Les événemens qui viennent de se succéder avec une rapidité foudroyante laissent bien peu de liberté à la pensée. Il faut faire effort pour réfléchir, comprendre, déduire, ne pas se laisser emporter, contre les barbares agressions des Germanies, par le torrent de l’universelle indignation. Je vais donc essayer d’exposer ici avec sérénité, — la sérénité est-elle possible en de tels jours ? — quel doit être notre état d’âme, si, au milieu des clameurs de la guerre, nous ne voulons pas perdre de vue l’idée sainte de la paix.
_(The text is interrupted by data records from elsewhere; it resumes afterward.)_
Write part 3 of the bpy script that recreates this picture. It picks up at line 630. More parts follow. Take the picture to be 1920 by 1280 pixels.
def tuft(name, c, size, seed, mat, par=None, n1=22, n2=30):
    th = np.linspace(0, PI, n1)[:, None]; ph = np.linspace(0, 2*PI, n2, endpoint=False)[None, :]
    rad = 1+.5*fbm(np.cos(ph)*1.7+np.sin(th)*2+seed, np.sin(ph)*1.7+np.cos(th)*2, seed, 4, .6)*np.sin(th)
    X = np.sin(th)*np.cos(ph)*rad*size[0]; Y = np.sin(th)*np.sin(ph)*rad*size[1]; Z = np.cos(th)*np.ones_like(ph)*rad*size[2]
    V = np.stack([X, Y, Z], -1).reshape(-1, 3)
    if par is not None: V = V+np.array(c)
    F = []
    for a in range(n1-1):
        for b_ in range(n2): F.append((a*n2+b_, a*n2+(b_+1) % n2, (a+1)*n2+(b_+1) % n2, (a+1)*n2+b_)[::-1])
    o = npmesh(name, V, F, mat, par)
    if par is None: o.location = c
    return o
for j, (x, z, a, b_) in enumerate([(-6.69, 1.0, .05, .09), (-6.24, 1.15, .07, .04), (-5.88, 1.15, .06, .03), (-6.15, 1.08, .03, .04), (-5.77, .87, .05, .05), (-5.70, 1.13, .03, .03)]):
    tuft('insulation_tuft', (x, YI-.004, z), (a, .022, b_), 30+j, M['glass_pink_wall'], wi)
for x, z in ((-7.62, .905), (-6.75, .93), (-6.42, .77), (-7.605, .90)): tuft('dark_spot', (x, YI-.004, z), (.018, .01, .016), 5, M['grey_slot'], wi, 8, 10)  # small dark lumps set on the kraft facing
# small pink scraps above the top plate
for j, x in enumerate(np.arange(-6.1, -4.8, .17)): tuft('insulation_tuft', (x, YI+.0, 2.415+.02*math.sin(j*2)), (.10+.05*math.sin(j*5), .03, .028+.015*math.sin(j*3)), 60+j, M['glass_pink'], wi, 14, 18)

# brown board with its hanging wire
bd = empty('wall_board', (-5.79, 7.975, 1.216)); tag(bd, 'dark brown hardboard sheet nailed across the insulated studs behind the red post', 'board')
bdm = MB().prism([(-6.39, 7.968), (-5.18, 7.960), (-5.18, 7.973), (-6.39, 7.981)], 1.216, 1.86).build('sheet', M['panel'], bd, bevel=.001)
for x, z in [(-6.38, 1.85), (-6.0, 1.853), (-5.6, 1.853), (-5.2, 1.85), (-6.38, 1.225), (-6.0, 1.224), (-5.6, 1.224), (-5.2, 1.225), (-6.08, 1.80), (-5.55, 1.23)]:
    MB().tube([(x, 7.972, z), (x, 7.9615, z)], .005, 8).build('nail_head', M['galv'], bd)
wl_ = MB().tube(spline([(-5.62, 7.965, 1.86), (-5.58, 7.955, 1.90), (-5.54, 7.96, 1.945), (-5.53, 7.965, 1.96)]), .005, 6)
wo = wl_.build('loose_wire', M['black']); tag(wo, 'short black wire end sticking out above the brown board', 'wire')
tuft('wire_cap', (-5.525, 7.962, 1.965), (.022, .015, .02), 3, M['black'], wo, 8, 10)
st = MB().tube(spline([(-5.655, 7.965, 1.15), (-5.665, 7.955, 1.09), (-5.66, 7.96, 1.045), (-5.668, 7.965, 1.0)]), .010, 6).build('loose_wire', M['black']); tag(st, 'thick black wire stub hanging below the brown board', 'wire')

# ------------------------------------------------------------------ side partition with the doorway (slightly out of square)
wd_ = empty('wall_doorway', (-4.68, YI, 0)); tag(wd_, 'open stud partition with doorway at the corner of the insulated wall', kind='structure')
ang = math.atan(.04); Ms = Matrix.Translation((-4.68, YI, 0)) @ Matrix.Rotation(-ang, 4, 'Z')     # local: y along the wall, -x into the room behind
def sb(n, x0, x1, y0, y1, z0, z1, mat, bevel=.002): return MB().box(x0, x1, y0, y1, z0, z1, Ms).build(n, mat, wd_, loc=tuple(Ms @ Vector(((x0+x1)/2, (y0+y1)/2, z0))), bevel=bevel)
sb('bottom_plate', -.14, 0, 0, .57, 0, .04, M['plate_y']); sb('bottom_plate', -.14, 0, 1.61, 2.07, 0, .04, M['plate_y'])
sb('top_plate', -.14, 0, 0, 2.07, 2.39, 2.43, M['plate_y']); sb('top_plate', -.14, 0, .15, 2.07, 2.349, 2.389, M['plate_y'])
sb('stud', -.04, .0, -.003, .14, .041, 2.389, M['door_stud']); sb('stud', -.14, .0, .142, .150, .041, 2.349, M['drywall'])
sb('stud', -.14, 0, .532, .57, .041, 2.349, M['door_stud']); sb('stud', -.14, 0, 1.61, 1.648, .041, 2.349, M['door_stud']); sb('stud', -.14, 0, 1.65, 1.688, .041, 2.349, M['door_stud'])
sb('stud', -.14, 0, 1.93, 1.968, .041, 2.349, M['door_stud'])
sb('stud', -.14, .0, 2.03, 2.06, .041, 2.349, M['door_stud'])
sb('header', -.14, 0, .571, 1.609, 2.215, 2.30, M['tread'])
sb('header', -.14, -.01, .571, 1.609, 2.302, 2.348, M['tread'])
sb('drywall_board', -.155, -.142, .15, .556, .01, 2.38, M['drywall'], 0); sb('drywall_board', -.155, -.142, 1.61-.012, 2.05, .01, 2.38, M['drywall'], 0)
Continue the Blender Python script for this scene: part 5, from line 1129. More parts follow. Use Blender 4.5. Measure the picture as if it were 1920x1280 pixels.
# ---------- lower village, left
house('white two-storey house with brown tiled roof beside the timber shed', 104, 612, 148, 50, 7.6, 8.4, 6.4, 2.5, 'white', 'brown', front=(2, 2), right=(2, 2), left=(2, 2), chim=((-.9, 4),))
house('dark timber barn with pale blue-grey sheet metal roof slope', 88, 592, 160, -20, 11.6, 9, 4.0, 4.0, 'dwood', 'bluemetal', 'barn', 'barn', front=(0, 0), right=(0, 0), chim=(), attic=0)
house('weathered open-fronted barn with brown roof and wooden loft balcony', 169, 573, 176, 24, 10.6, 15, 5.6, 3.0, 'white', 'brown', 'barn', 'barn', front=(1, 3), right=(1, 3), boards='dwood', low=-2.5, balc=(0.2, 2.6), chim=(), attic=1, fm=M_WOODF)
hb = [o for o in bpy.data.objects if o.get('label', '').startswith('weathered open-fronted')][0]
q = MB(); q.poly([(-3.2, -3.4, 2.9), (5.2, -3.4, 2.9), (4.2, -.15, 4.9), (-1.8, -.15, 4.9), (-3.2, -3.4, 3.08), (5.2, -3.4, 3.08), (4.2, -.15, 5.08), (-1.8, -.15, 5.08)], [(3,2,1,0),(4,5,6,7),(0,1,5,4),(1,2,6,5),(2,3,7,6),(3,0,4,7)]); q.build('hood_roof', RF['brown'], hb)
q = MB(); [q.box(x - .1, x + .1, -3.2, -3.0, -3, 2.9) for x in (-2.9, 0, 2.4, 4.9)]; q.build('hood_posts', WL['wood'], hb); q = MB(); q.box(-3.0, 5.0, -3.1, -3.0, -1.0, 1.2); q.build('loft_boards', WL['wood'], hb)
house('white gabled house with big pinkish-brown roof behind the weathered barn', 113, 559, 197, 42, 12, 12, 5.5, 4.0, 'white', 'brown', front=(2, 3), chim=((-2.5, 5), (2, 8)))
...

Il semble, à l’heure présente, que la cause de la paix soit compromise pour longtemps, pour toujours peut-être. Et en effet, à voir l’impétueux élan de la plus libre partie de l’Europe vers les batailles de l’indépendance, à voir cette vaillante ardeur guerrière qui a confondu dans une commune espérance toutes les classes et tous les partis, parmi le fracas des canons et les cris des blessés, on serait tenté de dire que la conception d’une humanité pacifiée et pacifique est chimère et folie. Mais ce serait bien mal comprendre le sens profond de cette formidable lutte.

Il ne faut pas que le présent obscurcisse l’avenir, et que les fumées des incendies et des mitrailles nous masquent l’aurore prochaine. La guerre actuelle provient de deux causes qu’elle supprimera. De sorte que, ces causes une fois supprimées, la paix enfin rétablie reposera sur une base solide qui sera, nous le croyons fermement, inébranlable.

Ces deux causes de guerre étaient l’asservissement de l’Alsace-Lorraine et l’hégémonie de l’absolutisme prussien sur l’Allemagne.